**WHAT TO WORK ON**.
List each line in which the string "from" appears.

**DATA EXTRACT**.

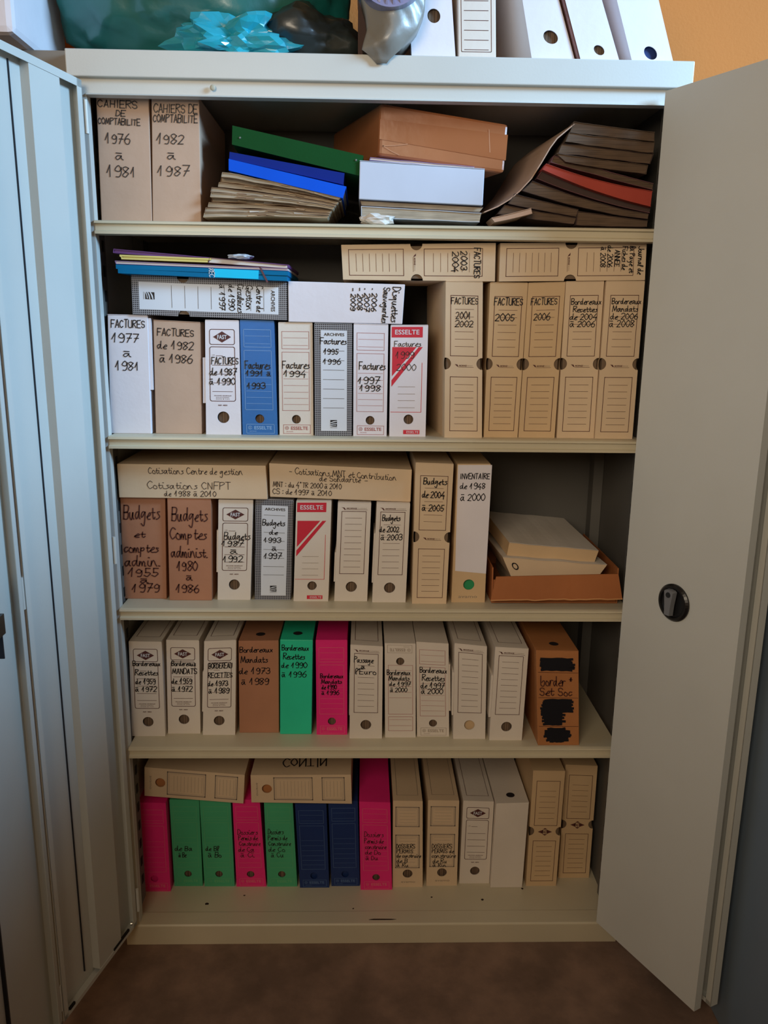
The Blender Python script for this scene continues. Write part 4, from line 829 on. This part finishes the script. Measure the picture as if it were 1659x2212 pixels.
rt, F, off = archive_box('d12', AB, 'orange-brown card box with blacked-out scribbles, last on the fourth shelf', 'orange_card', 'plain', group=G4, top_hole=True, ink='ink_brown', wink=.0024)
k = Ink(F)
for v in (.225, .49, .795): k.line('ink_brown', .04, v, .98, v, .001)
rs = random.Random(3)
k.done(rt, {'ink_brown': 'ruled_lines'}, off=off)
for v0, v1, u0, u1, n in ((.085, .195, .06, .92, 9), (.515, .77, .08, .88, 16), (.82, .955, .12, .85, 11)):
    k = Ink(F)
    for i in range(n):
        v = v0 + (v1 - v0) * i / (n - 1); t = abs(i / (n - 1) - .5) * 2
        a = u0 + rs.uniform(0, .08) + (.12 * t if v0 > .8 else .04 * t); b_ = u1 - rs.uniform(0, .1) - (.15 * t if v0 > .8 else (.2 if v > .65 else 0) + .02)
        pts = [((a + (b_ - a) * j / 6) * F.w, (v + rs.uniform(-.004, .004)) * F.h) for j in range(7)]
        ribbon(k.bm('ink_black'), pts, .0030, F.T(2 + (i % 2) * .3))
    k.done(rt, {'ink_black': 'marker_scribble'}, off=off)
archive_box('e1', AB, 'pink box file at the far left of the bottom row', 'pink_card', 'std', group=G5, std='print_pale_pink', papers='pink_card')
archive_box('e2', AB, 'green box file just right of the leftmost pink one at the bottom', 'leaf_green_card', 'std', group=G5, std='print_pale_green', ink='ink_soft_black')
archive_box('e3', AB, 'second green box file from the left at the bottom, left of a pink one', 'leaf_green_card', 'std', group=G5, std='print_pale_green', ink='ink_soft_black')
archive_box('e4', AB, 'pink box file standing between two green ones at the bottom', 'pink_card', 'std', group=G5, std='print_pale_pink', ink='ink_brown', wink=.0015)
archive_box('e5', AB, 'green box file just left of the dark blue ones', 'leaf_green_card', 'std', group=G5, std='print_pale_green', ink='ink_soft_black', wink=.0015)
archive_box('e6', AB, 'left one of the two dark blue box files', 'navy_card', 'std', group=G5, std='print_navy_line', papers='navy_card')
archive_box('e7', AB, 'right one of the two dark blue box files', 'navy_card', 'std', group=G5, std='print_navy_line', papers='navy_card')
archive_box('e8', AB, 'pink box file just right of the dark blue ones', 'pink_card', 'std', group=G5, std='print_pale_pink', ink='ink_brown', wink=.0015)
archive_box('e9', AB, 'beige double-framed box file marked DOSSIERS PERMIS de construire, next to the pink one', 'cream_card', 'avamo', group=G5, wink=.0015, topframe='print_grey')
archive_box('e10', AB, 'beige double-framed box file marked DOSSIERS PERMIS, left of the diamond-emblem one', 'cream_card', 'avamo', group=G5, wink=.0015, topframe='print_grey')
archive_box('e11', AB, 'white diamond-emblem box file with empty label in the bottom row', 'white_card_warm', 'fast', group=G5, topframe='print_brown')
archive_box('e12', AB, 'blank white card box with a hole in its top, bottom row', 'white_card_warm', 'plain', group=G5, top_hole=True)
archive_box('e13', AB, 'tall tan notched box file with dark diamond emblem, left of the last one', 'buff_card', 'notchfast', group=G5)
archive_box('e14', AB, 'tall tan notched box file at the right end of the bottom row', 'buff_card', 'notchfast', group=G5)
archive_box('f7', AB, 'beige box file lying tilted on the pink and green ones at left', 'cream_card', 'avamo', rot=1, group='box files lying flat on the bottom row', lid=False, papers='orange_card')
rt, F, off = archive_box('f8', AB, 'beige box file lying flat on the green and dark blue ones', 'cream_card', 'avamo', rot=1, group='box files lying flat on the bottom row', lid=False, papers='orange_card')
y_, dep_, dx_, P_ = GEO['f8']; q_ = [Vector((a, y_, b_)) for a, b_ in P_]; u3 = Vector((0, 0, .0004))
k = Ink(Face(q_[0] + u3, q_[1] + u3, q_[1] + u3 + Vector((0, dep_, 0)), q_[0] + u3 + Vector((0, dep_, 0)), out=.0003)); k.f.n = Vector((0, 0, 1)); k.hand('ink_soft_black', 'CONTIN', .3, .75, .16, .32, .003); k.done(rt, off=off)
# on top of the cabinet
archive_box('g1', AB, 'white box file with a hole, first one right of the grey plastic bag', 'white_card', 'plain', group='box files on top of the cupboard', hole=[(.56, .49, .0125)], lid=False)
rt, F, off = archive_box('g2', AB, 'upright cream box file with ruled label on top of the cupboard', 'white_card_warm', 'plain', group='box files on top of the cupboard', lid=False)
k = Ink(F); k.frame('print_brown', .08, .40, .88, .925, .001, .002)
for i in range(8): k.line('print_brown', .16, .452 + i * .076, .8, .452 + i * .076, .001)
k.done(rt, off=off)
archive_box('g3', AB, 'white box file leaning left, its shaded side showing, top of the cupboard', 'white_card', 'plain', group='box files on top of the cupboard', hole=[(.55, .78, .0125)], lid=False)
rt, F, off = archive_box('g4', AB, 'white box file with torn brown left edge, second from right on top', 'white_card', 'plain', group='box files on top of the cupboard', hole=[(.55, .885, .0095)], lid=False)
bm = bmesh.new(); tongue(bm, F, -1, .02, .985, .006, .001, .2); fixn(bm); bm_obj('torn_edge', bm, mat('torn_brown_card', (.42, .27, .24), .85, .2, 40, .5, 120), rt, off=off)
archive_box('g5', AB, 'brightest white box file leaning left, rightmost on top of the cupboard', 'white_card', 'plain', group='box files on top of the cupboard', hole=[(.5, .90, .0125)], lid=False, papers='navy_card')
# ---------------------------------------------------------------- loose papers, binders and folders
from mathutils import noise as mnoise
mat('manila', (.74, .64, .52), .78, .10, 25, .15, 60); mat('manila_dark', (.58, .46, .36), .8, .12, 25, .15, 60)
mat('old_paper', (.72, .66, .57), .85, .12, 30, streak=-.4)
mat('binder_green', (.05, .28, .12), .65, .08, 9, .08, 120, spec=.12); mat('binder_blue_dark', (.02, .15, .50), .6, .05, spec=.12); mat('binder_blue', (.0, .34, .86), .6, .05, spec=.12)
mat('plastic_white_edge', (.86, .88, .92), .4); mat('white_box', (.77, .80, .86), .55, .03)
mat('lilac_card', (.62, .50, .66), .6, .05); mat('purple_card', (.42, .25, .50), .6, .06); mat('yellow_card', (.86, .80, .46), .6, .05)
mat('folder_blue', (.0, .42, .60), .6, .05, spec=.1); mat('folder_cyan', (.05, .78, .95), .5, .04, spec=.15)
mat('red_card', (.68, .26, .20), .65, .08); mat('mauve_card', (.46, .30, .32), .7, .1); mat('brown_dark_card', (.29, .22, .20), .8, .15, 20); mat('brown_sheets', (.42, .34, .27), .85, .15, 25, streak=-.45)
mat('kraft_tape', (.64, .40, .25), .3, .18, 5, .25, 18, spec=.7); mat('clear_wrap', (.78, .80, .83), .15, .05, 8, .4, 20, spec=.9)
mat('elastic', (.40, .24, .26), .7)
def Wp(key, dy=0):
    y, P = MISC[key]; return [Vector((a, y + dy, b_)) for a, b_ in P]
def slab_between(bm, top, bot, D):
    """closed slab from two front polylines (same count), pushed back by D"""
    n = len(top)
    T = [bm.verts.new(a) for a in top]; Bt = [bm.verts.new(a) for a in bot]; T2 = [bm.verts.new(a + D) for a in top]; B2 = [bm.verts.new(a + D) for a in bot]
    for i in range(n - 1):
        bm.faces.new((Bt[i], Bt[i + 1], T[i + 1], T[i])); bm.faces.new((T[i], T[i + 1], T2[i + 1], T2[i])); bm.faces.new((Bt[i + 1], Bt[i], B2[i], B2[i + 1])); bm.faces.new((T2[i], T2[i + 1], B2[i + 1], B2[i]))
    bm.faces.new((Bt[0], T[0], T2[0], B2[0])); bm.faces.new((T[-1], Bt[-1], B2[-1], T2[-1]))
def lerpl(a, b_, n, wave=0, seed=0, sag=0):
    out = []
    for i in range(n + 1):
        t = i / n; p_ = a.lerp(b_, t); p_ = p_ + Vector((0, 0, wave * mnoise.noise(Vector((t * 5 + seed * 3.1, seed, 0))) - sag * 4 * t * (1 - t))); out.append(p_)
    return out
def folder(key, name, label, cover, sheets, dep=.24, wave=.0012, sag=0.0, group=None, t=.0009, fold='left', cat='folder', tabs=0, seed=0, smooth=True, cut=True):
    q = Wp(key); D = Vector((0, dep, 0)); n = 14; base = (q[2] + q[3]) / 2 + D / 2; off = tuple(base)
    root = thing(name, label, cat, off, group)
    top = lerpl(q[0], q[1], n, wave, seed, sag); bot = lerpl(q[3], q[2], n, wave, seed, sag); dz = Vector((0, 0, t))
    bm = bmesh.new(); slab_between(bm, top, [a - dz for a in top], D); slab_between(bm, [a + dz for a in bot], bot, D)
    e = 0 if fold == 'left' else -1; sx = 1 if fold == 'left' else -1
    if abs(top[e].z - bot[e].z) > 2.2 * t:
        a, b_ = top[e] - dz, bot[e] + dz
        w_ = Vector((sx * t, 0, 0)); slab_between(bm, [a, a + w_], [b_, b_ + w_], D)
    fixn(bm); bm_obj('cover', bm, cover, root, off=off)
    ins = Vector((0, .0025, 0)); N0, N1 = 0, n + 1
    sh = Vector((sx * t * 1.3, 0, 0))
    tt = [a - dz * 1.05 + ins for a in top[N0:N1]]; bb = [a + dz * 1.05 + ins for a in bot[N0:N1]]
    if fold == 'left': tt[0] = tt[0] + sh; bb[0] = bb[0] + sh
    else: tt[-1] = tt[-1] + sh; bb[-1] = bb[-1] + sh
    tt = [a if a.z > b_.z + .0004 else b_ + Vector((0, 0, .0004)) for a, b_ in zip(tt, bb)]
    bm = bmesh.new(); slab_between(bm, tt, bb, D * .97); fixn(bm); bm_obj('sheets', bm, sheets, root, off=off)
    rr = random.Random(seed + 5)
    for k in range(tabs):
        i = rr.randint(3, n - 3); z = rr.uniform(.35, .9)
        a = bot[i].lerp(top[i], z); b_ = bot[i + 1].lerp(top[i + 1], z * .9); hh = (top[i].z - bot[i].z) * rr.uniform(.25, .4)
        bm = bmesh.new(); slab_between(bm, [a + Vector((0, -.001, 0)), b_ + Vector((0, -.001, -.0005))], [a + Vector((0, -.001, -hh)), b_ + Vector((0, -.001, -hh * .6))], Vector((0, .03, 0))); fixn(bm)
        bm_obj('index_tab', bm, rr.choice(['manila', 'paper', 'manila_dark']), root, off=off)
    return root, off
mlab = ['topmost manila folder under the blue binders, its sheets fanned', 'second manila folder from the top of the bulging pile', 'third manila folder from the top of the pile, with pale tabs',
        'fourth manila folder from the top of the pile', 'middle manila folder of the bulging pile', 'fourth manila folder from the bottom of the pile', 'third manila folder from the bottom of the pile',
        'second manila folder from the bottom of the pile', 'lowest manila folder, lying on the top shelf']
for i in range(9):
    folder(f'mf{i}', 'manila_folder', mlab[i], 'manila' if i % 2 == 0 else 'manila_dark', 'old_paper', .24, .0022, -.0035 + .0002 * i, 'manila folders piled on the top shelf', .0007, tabs=2 + i % 3, seed=i, cat='folder')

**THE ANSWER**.
The Blender Python script for this scene continues. Write part 4, from line 829 on. This part finishes the script. Measure the picture as if it were 1659x2212 pixels.
archive_box('e3', AB, 'second green box file from the left at the bottom, left of a pink one', 'leaf_green_card', 'std', group=G5, std='print_pale_green', ink='ink_soft_black')
rt, F, off = archive_box('g4', AB, 'white box file with torn brown left edge, second from right on top', 'white_card', 'plain', group='box files on top of the cupboard', hole=[(.55, .885, .0095)], lid=False)
from mathutils import noise as mnoise
    """closed slab from two front polylines (same count), pushed back by D"""
mlab = ['topmost manila folder under the blue binders, its sheets fanned', 'second manila folder from the top of the bulging pile', 'third manila folder from the top of the pile, with pale tabs',
        'fourth manila folder from the top of the pile', 'middle manila folder of the bulging pile', 'fourth manila folder from the bottom of the pile', 'third manila folder from the bottom of the pile',
        'second manila folder from the bottom of the pile', 'lowest manila folder, lying on the top shelf']